Martin Schult © Ullstein Verlag

Paulskirche 1950 © Frankfurter Buchmesse

Some photographs have gone down in history, either because they themselves have become a part of memory or because of the event they depict. One such photograph shows Frankfurt's Paulskirche church with a large banner above its entrance - "Frankfurter Buchmesse 1950".

The picture was taken by Ursula Assmus, who many also knew as UA. She had climbed onto the scaffolding attached to the Römer (still in ruins at the time) to photograph the Paulskirche (no longer in ruins at the time) from there.

UA was employed by the Börsenverein des Deutschen Buchhandels, which had moved its headquarters from Leipzig to Frankfurt after the Second World War. Here she started as a simple office worker, but when she retired in 1986, she had organised the Peace Prize for more than thirty years. As the "mother of all Peace Prize winners", she was even honoured with the Federal Cross of Merit.
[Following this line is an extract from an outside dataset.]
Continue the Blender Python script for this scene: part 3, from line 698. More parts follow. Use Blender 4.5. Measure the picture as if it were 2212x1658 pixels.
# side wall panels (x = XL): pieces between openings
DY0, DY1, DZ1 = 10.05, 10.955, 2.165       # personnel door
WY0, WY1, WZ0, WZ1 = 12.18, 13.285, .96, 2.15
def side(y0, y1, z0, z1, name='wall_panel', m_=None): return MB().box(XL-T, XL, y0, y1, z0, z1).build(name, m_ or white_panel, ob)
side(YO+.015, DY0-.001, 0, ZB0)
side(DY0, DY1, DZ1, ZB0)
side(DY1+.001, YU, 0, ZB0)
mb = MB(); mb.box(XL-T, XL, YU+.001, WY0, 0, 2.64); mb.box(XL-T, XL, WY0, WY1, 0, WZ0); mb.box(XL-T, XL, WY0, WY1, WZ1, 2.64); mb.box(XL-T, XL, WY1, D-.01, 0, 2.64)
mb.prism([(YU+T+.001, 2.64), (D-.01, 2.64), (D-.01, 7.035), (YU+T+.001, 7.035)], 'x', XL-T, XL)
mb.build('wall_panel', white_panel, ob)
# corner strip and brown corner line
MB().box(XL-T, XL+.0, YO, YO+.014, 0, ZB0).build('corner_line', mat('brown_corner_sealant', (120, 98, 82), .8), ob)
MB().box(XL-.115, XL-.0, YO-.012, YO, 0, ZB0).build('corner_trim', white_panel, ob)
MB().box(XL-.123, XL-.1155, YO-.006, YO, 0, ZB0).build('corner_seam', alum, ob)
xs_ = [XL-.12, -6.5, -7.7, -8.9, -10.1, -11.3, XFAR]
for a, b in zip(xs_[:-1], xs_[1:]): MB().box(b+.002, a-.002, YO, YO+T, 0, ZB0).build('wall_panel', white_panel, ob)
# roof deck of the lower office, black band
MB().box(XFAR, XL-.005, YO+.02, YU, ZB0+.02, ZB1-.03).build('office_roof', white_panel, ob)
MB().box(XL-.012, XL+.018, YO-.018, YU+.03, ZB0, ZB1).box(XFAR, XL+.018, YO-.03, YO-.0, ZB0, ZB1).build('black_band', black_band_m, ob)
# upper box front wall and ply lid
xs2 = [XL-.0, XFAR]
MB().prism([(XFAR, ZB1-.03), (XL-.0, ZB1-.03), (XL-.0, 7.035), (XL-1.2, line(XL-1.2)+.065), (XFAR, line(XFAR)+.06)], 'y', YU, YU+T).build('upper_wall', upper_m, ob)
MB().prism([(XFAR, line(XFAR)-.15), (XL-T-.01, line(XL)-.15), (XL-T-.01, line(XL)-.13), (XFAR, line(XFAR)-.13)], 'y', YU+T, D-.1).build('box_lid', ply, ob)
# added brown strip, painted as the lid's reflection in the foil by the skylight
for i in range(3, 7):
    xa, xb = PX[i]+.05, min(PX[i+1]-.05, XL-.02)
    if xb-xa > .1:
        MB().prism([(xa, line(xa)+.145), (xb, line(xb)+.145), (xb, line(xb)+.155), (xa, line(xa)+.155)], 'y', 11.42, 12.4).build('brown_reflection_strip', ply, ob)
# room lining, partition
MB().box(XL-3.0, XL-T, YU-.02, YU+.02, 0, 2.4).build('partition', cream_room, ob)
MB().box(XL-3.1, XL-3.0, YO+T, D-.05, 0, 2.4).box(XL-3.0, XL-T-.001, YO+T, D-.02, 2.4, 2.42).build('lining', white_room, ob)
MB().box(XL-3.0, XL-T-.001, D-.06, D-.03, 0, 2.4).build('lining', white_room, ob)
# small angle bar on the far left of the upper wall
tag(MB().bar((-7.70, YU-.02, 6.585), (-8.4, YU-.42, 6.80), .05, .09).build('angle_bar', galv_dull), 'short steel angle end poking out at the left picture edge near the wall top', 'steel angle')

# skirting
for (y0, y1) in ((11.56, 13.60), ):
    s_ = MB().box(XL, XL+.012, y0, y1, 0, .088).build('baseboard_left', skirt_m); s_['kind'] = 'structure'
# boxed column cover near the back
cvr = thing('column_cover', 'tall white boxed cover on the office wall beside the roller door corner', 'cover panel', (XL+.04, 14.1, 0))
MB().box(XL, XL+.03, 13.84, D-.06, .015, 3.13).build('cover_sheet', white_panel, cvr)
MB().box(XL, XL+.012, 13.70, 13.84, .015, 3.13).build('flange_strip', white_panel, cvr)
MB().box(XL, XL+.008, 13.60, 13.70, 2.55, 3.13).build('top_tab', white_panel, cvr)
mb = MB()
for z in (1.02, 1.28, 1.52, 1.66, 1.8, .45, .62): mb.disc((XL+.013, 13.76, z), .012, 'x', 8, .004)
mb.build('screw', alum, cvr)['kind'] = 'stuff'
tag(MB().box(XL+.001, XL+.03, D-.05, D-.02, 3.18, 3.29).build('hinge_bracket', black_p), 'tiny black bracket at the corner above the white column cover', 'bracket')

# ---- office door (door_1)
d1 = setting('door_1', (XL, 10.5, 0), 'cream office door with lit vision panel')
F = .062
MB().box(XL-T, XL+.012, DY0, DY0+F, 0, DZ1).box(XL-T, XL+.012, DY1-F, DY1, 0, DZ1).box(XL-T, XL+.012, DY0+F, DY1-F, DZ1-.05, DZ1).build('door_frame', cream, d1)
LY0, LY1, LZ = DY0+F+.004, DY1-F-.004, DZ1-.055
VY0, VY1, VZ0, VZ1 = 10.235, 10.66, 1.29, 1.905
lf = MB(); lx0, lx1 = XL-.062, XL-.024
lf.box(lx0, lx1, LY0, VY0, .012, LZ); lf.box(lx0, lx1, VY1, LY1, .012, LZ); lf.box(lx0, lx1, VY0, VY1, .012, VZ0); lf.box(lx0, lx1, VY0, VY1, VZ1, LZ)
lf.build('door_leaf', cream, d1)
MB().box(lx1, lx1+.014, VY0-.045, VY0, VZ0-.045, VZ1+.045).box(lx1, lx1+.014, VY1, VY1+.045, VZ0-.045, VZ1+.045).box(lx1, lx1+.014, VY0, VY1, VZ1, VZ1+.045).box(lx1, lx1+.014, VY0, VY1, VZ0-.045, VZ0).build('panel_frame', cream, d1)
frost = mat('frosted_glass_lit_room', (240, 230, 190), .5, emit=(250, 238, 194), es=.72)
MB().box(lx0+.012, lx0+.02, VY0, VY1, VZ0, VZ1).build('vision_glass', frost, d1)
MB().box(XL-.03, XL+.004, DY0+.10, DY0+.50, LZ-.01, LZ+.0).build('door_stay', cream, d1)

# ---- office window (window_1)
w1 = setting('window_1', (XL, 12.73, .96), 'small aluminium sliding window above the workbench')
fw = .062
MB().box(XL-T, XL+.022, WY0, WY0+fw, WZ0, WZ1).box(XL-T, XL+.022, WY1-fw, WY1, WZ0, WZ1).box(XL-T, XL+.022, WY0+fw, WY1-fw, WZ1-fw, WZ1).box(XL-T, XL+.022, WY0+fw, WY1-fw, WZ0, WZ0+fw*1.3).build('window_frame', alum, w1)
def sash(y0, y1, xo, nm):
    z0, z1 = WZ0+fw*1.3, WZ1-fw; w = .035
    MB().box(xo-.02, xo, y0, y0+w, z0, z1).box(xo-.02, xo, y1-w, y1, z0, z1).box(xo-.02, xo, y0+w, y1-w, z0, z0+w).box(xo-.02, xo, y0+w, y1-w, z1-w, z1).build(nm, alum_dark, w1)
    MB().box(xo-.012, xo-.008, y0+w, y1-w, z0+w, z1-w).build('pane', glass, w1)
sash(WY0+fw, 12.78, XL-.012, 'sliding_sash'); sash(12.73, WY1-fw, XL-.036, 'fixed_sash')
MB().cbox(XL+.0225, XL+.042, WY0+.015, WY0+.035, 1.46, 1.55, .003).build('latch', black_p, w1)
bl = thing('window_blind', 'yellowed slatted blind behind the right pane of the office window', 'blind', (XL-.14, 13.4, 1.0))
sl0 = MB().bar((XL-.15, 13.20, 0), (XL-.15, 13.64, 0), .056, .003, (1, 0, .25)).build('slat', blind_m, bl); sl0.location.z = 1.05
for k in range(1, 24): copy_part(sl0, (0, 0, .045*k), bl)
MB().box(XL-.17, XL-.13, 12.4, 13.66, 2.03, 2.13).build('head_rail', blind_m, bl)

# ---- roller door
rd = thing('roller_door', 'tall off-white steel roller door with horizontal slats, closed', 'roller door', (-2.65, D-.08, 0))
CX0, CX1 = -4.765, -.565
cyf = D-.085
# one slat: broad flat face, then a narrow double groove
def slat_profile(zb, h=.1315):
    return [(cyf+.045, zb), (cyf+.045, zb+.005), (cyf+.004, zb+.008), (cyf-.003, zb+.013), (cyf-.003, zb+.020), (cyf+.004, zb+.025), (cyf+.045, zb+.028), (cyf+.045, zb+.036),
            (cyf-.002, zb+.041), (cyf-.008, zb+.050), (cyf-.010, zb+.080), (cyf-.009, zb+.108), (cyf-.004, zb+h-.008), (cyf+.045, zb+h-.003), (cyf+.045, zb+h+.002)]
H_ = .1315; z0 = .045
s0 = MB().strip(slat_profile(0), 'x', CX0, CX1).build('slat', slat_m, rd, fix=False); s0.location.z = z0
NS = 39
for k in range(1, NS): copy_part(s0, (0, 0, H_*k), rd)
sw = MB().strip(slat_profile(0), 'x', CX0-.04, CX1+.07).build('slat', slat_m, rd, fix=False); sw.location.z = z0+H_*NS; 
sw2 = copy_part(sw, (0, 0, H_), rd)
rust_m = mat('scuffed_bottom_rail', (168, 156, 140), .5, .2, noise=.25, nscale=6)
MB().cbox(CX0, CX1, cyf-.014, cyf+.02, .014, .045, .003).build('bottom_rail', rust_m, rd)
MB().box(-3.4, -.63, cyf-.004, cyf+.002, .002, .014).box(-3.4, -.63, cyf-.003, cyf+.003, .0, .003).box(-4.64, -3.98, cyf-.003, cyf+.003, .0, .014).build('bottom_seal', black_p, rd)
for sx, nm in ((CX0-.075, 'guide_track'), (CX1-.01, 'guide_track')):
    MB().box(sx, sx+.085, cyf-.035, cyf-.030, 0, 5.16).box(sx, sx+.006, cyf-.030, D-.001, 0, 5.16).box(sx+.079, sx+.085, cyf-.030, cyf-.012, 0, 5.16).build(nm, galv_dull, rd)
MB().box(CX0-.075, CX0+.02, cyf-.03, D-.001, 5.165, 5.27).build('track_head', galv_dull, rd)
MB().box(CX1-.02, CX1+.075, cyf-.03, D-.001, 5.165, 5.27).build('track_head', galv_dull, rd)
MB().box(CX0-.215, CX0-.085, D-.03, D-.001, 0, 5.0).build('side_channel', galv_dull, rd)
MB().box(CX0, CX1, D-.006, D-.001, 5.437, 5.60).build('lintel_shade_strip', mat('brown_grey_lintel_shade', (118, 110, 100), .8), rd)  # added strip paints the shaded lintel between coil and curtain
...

Decades later, I took over the organisation of the Peace Prize. UA, who as a pensioner had built up and maintained the Peace Prize archive until 2001, found in me an enthusiastic listener to whom she could tell everything about the Prize, the laureates she looked after and the book fair. For example ...

... about the first book fairs, which took place in 1949 and 1950 in the Paulskirche, because the fairgrounds had not yet been rebuilt. At that time, UA's job was to send out discounted bus and train tickets as well as food vouchers to booksellers so that they could travel to Frankfurter Buchmesse from the different zones of Germany.

... about the first Peace Prize award ceremony in the Paulskirche in 1951. In the morning, the Börsenverein was still holding its general meeting there. Afterwards, the prize was to be awarded to Albert Schweitzer. But the members stayed and, together with the guests invited to the award ceremony, formed such a large audience as the Paulskirche was never to experience again.

... about the short-sighted Ernst Bloch, who could not decipher his notes in the Paulskirche in 1967 and thus had to improvise his Peace Prize speech. The day before, at the book fair, Bloch, who was often called a communist, took great pleasure in smoking a cigar with the then defence minister Gerhard Schröder (the CDU member, not the SPD member) - something the SPD member would certainly not have said no to.

... about Astrid Lindgren, who should not have given her Peace Prize speech in 1978 (the head of the Börsenverein did not think it was suitable) and thus almost stayed at home in Stockholm. UA was asked to mediate and was successful. Astrid Lindgren came and gave her speech. Two days before, she met hundreds of children at Frankfurter Buchmesse, which angered many a trade visitor, since they had come to do business and not to hear "Pippi! Pippi!" shouts everywhere.

These are just four of countless other stories from the early days of Frankfurter Buchmesse and the Peace Prize. Ursula "UA" Assmus, who died in 2017 at the age of 96, deserved not just one of the 75 chairs in this exhibition, but a whole dozen. And yet she was only one among the many people whirling and working in the background, without whom Frankfurter Buchmesse would never have existed in this form.